## Listed entries
++++++++++
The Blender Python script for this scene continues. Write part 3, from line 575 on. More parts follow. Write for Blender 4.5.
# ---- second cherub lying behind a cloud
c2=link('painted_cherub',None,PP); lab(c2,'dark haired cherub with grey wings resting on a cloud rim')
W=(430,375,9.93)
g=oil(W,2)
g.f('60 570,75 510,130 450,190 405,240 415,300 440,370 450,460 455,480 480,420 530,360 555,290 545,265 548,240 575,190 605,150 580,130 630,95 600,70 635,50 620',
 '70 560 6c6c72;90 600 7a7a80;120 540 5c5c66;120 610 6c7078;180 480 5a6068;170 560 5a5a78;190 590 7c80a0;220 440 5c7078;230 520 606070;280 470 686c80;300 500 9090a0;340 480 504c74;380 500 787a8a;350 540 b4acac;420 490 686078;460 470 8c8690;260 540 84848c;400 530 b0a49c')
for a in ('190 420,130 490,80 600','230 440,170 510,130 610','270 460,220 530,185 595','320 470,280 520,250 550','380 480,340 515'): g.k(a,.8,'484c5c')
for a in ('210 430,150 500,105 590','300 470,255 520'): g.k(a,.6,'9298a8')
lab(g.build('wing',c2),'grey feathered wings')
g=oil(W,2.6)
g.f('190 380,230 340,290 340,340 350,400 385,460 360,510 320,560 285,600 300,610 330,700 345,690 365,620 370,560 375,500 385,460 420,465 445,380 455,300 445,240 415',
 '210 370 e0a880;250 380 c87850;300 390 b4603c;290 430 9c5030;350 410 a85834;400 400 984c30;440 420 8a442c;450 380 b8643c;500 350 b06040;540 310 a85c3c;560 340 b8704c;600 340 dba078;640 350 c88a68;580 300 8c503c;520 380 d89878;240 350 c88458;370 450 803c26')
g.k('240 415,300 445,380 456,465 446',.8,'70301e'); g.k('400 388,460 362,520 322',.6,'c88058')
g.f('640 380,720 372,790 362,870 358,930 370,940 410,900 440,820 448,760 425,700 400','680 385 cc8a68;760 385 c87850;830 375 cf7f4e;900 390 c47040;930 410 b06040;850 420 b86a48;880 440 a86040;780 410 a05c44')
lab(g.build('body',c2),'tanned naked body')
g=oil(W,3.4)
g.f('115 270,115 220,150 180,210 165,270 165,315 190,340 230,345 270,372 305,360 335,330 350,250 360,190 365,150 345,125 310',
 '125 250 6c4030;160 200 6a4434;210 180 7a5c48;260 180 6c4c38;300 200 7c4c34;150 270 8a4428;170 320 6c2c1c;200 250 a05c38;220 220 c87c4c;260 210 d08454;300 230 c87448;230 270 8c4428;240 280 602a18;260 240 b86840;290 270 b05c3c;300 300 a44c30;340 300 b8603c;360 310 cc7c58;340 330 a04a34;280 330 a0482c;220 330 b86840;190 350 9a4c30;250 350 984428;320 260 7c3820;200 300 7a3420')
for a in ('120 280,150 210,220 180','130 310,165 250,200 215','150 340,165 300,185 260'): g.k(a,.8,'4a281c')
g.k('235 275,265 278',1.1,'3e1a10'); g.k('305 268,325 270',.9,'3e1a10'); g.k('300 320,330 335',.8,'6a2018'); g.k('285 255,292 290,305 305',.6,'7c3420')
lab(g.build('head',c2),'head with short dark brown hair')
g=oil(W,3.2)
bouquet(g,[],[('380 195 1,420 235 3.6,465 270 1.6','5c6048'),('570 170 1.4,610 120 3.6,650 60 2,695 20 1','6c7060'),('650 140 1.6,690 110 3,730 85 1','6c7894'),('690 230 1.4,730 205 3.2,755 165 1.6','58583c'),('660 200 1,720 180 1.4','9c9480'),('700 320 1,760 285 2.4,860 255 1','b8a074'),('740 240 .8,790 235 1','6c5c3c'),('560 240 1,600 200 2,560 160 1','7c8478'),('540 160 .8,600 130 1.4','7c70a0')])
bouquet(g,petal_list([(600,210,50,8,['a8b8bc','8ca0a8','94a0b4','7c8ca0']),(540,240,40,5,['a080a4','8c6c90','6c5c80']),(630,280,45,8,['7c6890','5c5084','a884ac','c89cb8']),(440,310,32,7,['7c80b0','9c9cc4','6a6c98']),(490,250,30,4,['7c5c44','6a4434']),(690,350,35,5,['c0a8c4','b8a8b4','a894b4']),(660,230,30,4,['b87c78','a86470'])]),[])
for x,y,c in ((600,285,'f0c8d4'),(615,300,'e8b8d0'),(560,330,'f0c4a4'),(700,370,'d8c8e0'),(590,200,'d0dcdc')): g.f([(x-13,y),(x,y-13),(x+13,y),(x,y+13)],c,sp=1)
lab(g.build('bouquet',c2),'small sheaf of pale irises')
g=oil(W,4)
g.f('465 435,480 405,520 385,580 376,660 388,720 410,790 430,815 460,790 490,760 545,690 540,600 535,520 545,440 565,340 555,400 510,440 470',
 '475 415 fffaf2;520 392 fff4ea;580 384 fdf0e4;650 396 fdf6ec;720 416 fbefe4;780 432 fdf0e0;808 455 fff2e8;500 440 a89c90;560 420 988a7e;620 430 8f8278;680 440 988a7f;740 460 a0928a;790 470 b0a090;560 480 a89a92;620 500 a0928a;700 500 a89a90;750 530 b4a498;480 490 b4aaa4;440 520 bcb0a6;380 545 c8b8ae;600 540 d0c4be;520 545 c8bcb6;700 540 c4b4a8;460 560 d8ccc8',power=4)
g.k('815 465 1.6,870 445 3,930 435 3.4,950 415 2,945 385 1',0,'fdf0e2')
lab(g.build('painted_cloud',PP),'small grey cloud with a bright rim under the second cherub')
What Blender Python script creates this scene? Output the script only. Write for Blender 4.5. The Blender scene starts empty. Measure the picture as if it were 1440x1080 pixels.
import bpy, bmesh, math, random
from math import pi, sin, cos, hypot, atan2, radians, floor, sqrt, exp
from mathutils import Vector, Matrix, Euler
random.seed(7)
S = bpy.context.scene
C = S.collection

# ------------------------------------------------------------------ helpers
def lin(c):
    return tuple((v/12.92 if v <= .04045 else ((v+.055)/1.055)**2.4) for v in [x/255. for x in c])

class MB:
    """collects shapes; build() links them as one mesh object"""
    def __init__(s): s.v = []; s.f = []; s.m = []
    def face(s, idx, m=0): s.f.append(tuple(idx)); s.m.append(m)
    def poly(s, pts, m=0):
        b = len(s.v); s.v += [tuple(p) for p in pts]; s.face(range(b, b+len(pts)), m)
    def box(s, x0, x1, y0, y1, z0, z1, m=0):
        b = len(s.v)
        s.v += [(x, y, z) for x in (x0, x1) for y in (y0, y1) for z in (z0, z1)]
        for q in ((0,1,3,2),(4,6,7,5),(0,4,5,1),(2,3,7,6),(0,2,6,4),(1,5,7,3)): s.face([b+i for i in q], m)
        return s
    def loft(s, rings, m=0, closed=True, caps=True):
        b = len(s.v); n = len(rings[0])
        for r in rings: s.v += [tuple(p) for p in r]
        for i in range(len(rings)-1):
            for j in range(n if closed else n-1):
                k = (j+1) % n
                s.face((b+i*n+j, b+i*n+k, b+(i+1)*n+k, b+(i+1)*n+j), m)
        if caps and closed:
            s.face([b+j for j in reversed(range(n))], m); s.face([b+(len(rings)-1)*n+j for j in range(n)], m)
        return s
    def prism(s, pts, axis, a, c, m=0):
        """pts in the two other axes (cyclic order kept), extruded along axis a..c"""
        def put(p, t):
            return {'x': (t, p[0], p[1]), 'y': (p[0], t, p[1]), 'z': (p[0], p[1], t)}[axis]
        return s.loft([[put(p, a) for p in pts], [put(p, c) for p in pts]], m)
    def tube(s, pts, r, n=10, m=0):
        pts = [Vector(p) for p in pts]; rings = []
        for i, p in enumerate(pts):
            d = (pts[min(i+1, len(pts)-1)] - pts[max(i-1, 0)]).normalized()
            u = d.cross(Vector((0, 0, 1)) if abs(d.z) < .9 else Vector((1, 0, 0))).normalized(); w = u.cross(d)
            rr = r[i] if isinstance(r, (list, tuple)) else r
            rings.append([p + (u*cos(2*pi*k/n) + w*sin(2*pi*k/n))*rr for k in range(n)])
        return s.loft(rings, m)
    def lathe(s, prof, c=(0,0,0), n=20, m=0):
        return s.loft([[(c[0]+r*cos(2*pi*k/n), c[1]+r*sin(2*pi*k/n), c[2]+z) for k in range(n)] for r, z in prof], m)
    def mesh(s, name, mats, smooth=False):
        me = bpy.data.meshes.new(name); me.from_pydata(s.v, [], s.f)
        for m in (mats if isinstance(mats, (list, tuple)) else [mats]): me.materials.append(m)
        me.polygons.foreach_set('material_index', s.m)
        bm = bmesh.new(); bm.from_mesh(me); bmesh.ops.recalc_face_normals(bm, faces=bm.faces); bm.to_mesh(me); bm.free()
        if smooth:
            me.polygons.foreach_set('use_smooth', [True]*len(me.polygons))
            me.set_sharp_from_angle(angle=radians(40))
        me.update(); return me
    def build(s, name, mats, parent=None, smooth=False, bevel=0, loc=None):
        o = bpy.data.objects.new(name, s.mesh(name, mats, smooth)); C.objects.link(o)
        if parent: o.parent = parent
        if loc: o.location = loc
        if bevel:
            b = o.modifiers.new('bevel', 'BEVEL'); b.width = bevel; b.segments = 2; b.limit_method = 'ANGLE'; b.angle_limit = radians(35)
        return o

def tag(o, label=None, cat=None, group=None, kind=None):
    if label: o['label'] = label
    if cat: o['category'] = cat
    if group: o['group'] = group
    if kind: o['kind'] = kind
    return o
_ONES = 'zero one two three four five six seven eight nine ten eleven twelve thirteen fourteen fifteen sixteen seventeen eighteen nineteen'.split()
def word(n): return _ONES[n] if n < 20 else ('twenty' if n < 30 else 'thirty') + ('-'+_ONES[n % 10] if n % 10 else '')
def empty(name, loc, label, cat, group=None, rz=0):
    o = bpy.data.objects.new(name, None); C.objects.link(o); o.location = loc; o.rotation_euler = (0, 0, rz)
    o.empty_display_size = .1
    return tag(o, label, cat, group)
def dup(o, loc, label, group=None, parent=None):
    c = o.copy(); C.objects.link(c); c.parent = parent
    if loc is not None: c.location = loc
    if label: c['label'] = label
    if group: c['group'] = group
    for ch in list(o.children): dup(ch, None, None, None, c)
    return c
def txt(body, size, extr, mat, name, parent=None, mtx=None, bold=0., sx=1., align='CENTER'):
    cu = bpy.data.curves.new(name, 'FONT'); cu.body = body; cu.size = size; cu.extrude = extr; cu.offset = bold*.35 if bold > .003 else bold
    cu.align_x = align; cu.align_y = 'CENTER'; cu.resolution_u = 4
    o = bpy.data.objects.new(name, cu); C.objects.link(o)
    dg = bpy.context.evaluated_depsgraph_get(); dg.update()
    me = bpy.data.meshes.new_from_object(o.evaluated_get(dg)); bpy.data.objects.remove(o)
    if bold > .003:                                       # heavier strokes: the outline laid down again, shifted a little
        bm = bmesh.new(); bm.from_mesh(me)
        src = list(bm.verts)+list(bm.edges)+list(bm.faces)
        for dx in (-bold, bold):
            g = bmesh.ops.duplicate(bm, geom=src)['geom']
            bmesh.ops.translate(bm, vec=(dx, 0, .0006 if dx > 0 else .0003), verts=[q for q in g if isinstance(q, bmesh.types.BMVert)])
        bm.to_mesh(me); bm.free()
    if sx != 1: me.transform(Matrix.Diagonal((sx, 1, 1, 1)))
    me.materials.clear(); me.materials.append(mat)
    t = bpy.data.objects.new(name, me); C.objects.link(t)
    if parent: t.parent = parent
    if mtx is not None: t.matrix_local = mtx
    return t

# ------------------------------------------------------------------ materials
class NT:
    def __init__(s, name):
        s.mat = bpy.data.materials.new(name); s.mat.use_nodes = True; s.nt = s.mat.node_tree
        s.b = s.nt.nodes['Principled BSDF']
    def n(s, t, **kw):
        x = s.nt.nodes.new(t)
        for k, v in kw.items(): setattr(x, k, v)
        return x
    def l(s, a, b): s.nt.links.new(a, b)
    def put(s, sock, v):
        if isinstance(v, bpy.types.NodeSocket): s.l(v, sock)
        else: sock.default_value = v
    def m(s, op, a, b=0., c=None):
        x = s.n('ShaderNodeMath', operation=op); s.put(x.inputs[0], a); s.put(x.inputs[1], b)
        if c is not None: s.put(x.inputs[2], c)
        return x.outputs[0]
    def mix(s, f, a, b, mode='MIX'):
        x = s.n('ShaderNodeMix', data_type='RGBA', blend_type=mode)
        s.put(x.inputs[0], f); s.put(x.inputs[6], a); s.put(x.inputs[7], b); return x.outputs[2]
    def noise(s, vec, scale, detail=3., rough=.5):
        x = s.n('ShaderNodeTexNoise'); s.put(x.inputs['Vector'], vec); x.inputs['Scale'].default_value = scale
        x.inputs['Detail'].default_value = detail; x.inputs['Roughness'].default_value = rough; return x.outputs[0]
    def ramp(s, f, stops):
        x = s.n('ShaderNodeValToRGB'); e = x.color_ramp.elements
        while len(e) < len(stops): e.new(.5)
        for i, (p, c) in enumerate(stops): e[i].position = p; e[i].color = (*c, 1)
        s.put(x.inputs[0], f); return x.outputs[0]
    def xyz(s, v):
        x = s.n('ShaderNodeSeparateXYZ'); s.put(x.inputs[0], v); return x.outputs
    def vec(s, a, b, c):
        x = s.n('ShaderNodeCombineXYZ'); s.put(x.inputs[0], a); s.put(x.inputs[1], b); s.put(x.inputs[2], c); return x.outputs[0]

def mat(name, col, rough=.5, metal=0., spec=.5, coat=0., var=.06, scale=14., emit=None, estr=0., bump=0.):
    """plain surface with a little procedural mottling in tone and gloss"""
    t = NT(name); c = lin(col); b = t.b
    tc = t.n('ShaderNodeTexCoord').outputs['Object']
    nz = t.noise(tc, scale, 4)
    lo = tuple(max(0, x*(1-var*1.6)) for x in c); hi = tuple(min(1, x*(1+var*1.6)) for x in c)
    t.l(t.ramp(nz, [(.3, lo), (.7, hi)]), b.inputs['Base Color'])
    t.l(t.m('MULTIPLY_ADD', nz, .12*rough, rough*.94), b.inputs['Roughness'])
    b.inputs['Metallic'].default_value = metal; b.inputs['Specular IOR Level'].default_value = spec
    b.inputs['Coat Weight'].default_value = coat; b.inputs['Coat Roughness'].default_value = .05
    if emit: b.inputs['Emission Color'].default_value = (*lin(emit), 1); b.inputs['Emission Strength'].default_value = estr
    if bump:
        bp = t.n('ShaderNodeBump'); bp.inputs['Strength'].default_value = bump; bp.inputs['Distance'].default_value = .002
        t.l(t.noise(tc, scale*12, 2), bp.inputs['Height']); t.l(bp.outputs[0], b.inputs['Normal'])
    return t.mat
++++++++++
## What the task asks
Within the listing above, extract exactly the lines from the line with "What Blender Python" to the line with "return tuple((v/12.92 if", the two named lines included, and no others.

## Task result
What Blender Python script creates this scene? Output the script only. Write for Blender 4.5. The Blender scene starts empty. Measure the picture as if it were 1440x1080 pixels.
import bpy, bmesh, math, random
from math import pi, sin, cos, hypot, atan2, radians, floor, sqrt, exp
from mathutils import Vector, Matrix, Euler
random.seed(7)
S = bpy.context.scene
C = S.collection

# ------------------------------------------------------------------ helpers
def lin(c):
    return tuple((v/12.92 if v <= .04045 else ((v+.055)/1.055)**2.4) for v in [x/255. for x in c])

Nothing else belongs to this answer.